Um Estado-Nação moderno tem consequências. Entre as benignas está o surgimento de uma população com um idioma compartilhado, e por isso capaz de cooperar e se movimentar com mais facilidade entre diferentes atividades econômicas.

Além disso, a nova ênfase em uma cultura e identidade nacional compartilhada conduziu quase naturalmente a demandas por democracia; se todos forem membros plenos da comunidade nacional, certamente todos merecem ter voz quanto ao seu destino. E, como consequência da combinação entre nacionalismo e democracia, surgiu o Estado de bem-estar social.

Este último protege as pessoas contra os riscos criados por uma economia de mercado dinâmica, na qual o ganha-pão do trabalhador pode desaparecer de um dia para o outro. Mas ao mesmo tempo reforça os elos da identidade nacional.

Entre as consequências menos benignas está a criação de uma classe que manipula o cenário econômico ("rent-seeking", em inglês): é sempre atraente erguer a bandeira nacional para ocultar a defesa de interesses particulares. 

Mas há algo mais profundo do que a simples cobiça em ação. Nos países de alta renda, o passaporte é o ativo mais valioso que muitos cidadãos possuem. Inevitavelmente, muita gente não gosta da ideia de compartilhar desse ativo gratuitamente. Que isso seja visto em termos de "identidade" é natural, precisamente porque um passaporte é uma expressão de identidade. O controle da imigração se torna assim um corolário inevitável do Estado democrático de bem-estar social.

Entre os resultados definitivamente malignos do nacionalismo está o uso da xenofobia como caminho para o poder. Quanto mais divergem os resultados econômicos dos cidadãos, em um Estado-nação, mais fácil se torna para políticos cínicos persuadir os cidadãos ansiosos de que seus interesses estão sendo sacrificados em benefício de uma elite "globalista" —ou seja, traiçoeira—, e de seus associados e servos estrangeiros.

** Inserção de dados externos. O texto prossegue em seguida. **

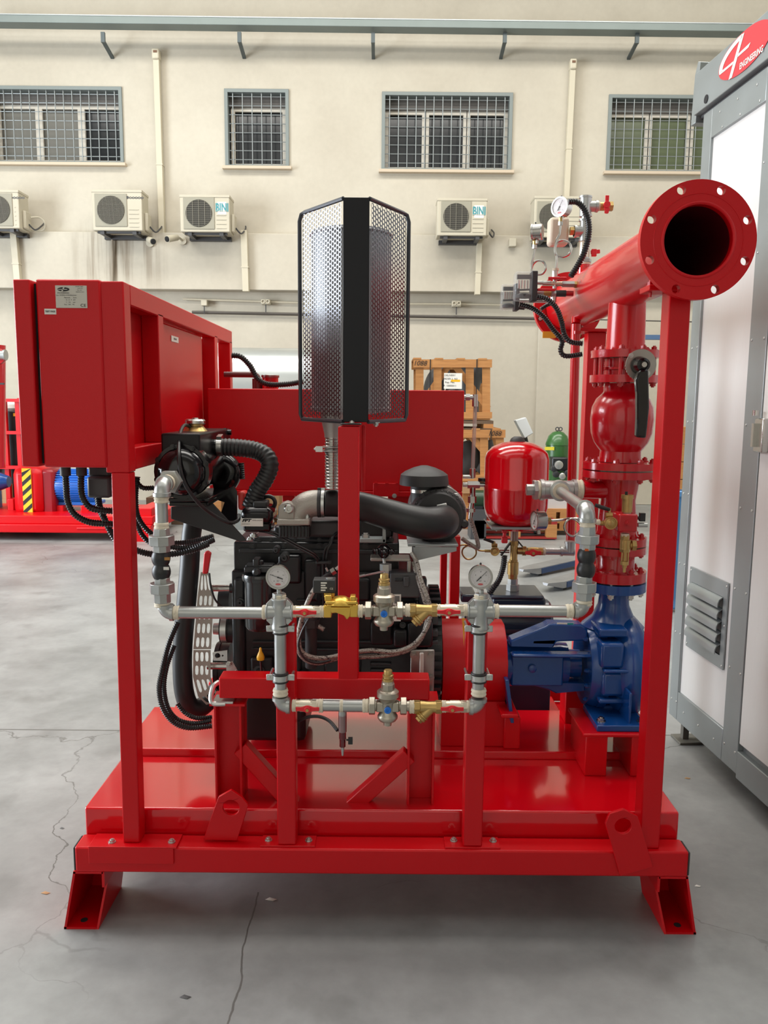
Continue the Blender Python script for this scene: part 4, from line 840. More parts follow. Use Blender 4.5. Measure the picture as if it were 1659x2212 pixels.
P = [(369, 1095), (442, 1087), (457, 1085), (533, 1168), (518, 1170), (369, 1121)]
MB().plate([[(V(*p, 2.58).x, V(*p, 2.58).z) for p in reversed(P)]], (0, 2.58, 0), X_, Z_, -.008).obj('support_plate', mat('bracket_satin_black', (.018, .018, .019), .45), hx, bev=.002)
m = MB(); pxb(m, 362, 1076, 452, 1084, 2.50, .3); pxb(m, 365, 1084, 450, 1094, 2.52, .28); m.obj('base_plate', BLK, hx, bev=.003)
P = [(452, 1075), (505, 1050), (512, 1062), (512, 1130), (470, 1130), (485, 1085)]
MB().plate([[(V(*p, 2.7).x, V(*p, 2.7).z) for p in reversed(P)]], (0, 2.70, 0), X_, Z_, -.008).obj('gusset_plate', BLK, hx)
m = MB(); pxb(m, 345, 1020, 362, 1080, 2.6, .1); 
# big corrugated coolant hose
P = [V(478, 966, 2.70), V(510, 967, 2.70), V(548, 972, 2.70), V(574, 984, 2.69), V(583, 1006, 2.68), V(573, 1034, 2.68), V(554, 1064, 2.68), V(540, 1098, 2.68)]
ribbed(P, hr*1.05, .0125, .07, 24).obj('corrugated_coolant_hose', RUB, label='thick ribbed black coolant hose bending down from the header tank', cat='hose')
# long smooth J hose at the left of the engine
P = [V(425, 1105, 2.80), V(414, 1150, 2.78), V(409, 1230, 2.74), V(402, 1310, 2.72), V(395, 1390, 2.72), V(394, 1450, 2.72), V(398, 1495, 2.72), V(409, 1524, 2.73), V(430, 1530, 2.75), V(452, 1512, 2.78), V(470, 1490, 2.80)]
MB().tube(smooth(P, 6), .0335, 24).obj('lower_radiator_hose', RUB, label='long smooth black hose hanging in a J left of the engine', cat='hose')
# slotted steel belt guard
bg = thing('belt_guard', 'slotted bright steel belt guard strip at the left end of the engine', 'belt guard', V(440, 1510, 2.69))
GST = mat('guard_steel', (.36, .34, .30), .40, metal=.8, var=.15, vs=18)
def slotplate(q, rows, name='guard_strip', cols=3, Y=2.69):      # q: quad px TL TR BR BL
    TL, TR, BR, BL = [V(*p, Y) for p in q]
    def at(u, v): a = TL.lerp(TR, u); b = BL.lerp(BR, u); p = a.lerp(b, v); return (p.x, p.z)
    loops = [[at(0, 1), at(1, 1), at(1, 0), at(0, 0)]]
    for c in range(cols):
        for r in range(rows):
            u0, v0 = (c+.5)/cols*.86+.07, (r+.5)/rows; du = .30/cols; dv = .36/rows
            L = [];
            for i in range(10):
                a = 2*math.pi*i/10; L.append(at(u0+du*math.cos(a), v0+dv*(math.copysign(abs(math.sin(a))**.5, math.sin(a)))))
            loops.append(L)
    return MB().plate(loops, (0, Y, 0), X_, Z_, .002).obj(name, GST, bg)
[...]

A visão de que aqueles que pensam globalmente são traidores não surpreende. É o resultado natural do sentimento nacionalista.

Desde a metade do século 20, o nacionalismo se globalizou. Na China, por exemplo, vimos a criação, pela primeira vez na história do país, de um Estado-nação chinês. Não surpreende, portanto, que o governo não seja capaz de lidar bem com suas comunidades minoritárias. Em sociedades altamente complexas, como a da Índia, a criação de uma identidade nacional unificadora é ainda mais difícil.

Hoje estamos testemunhando o ressurgimento do nacionalismo maligno em todo o Ocidente, mais significativamente nos Estados Unidos. Temos até o espetáculo de pessoas promovendo uma Internacional Nacionalista.

Enquanto isso, o secretário de Estado americano, Mike Pompeo, recomenda, ridiculamente, tanto cooperação quanto o desmantelamento das instituições que fazem com que ela funcione.

O nacionalismo é sem dúvida a força política mais poderosa de nossa era. Em sua forma benigna —que podemos definir como "patriotismo", se quisermos, como George Orwell um dia fez—, ele serve de pedra fundamental às entidades políticas mais bem sucedidas do planeta.

Em sua forma maligna, porém, é inimigo da paz e da cooperação das quais nosso futuro depende. Se não formos capazes de conter seus aspectos malignos, o nacionalismo certamente nos destruirá.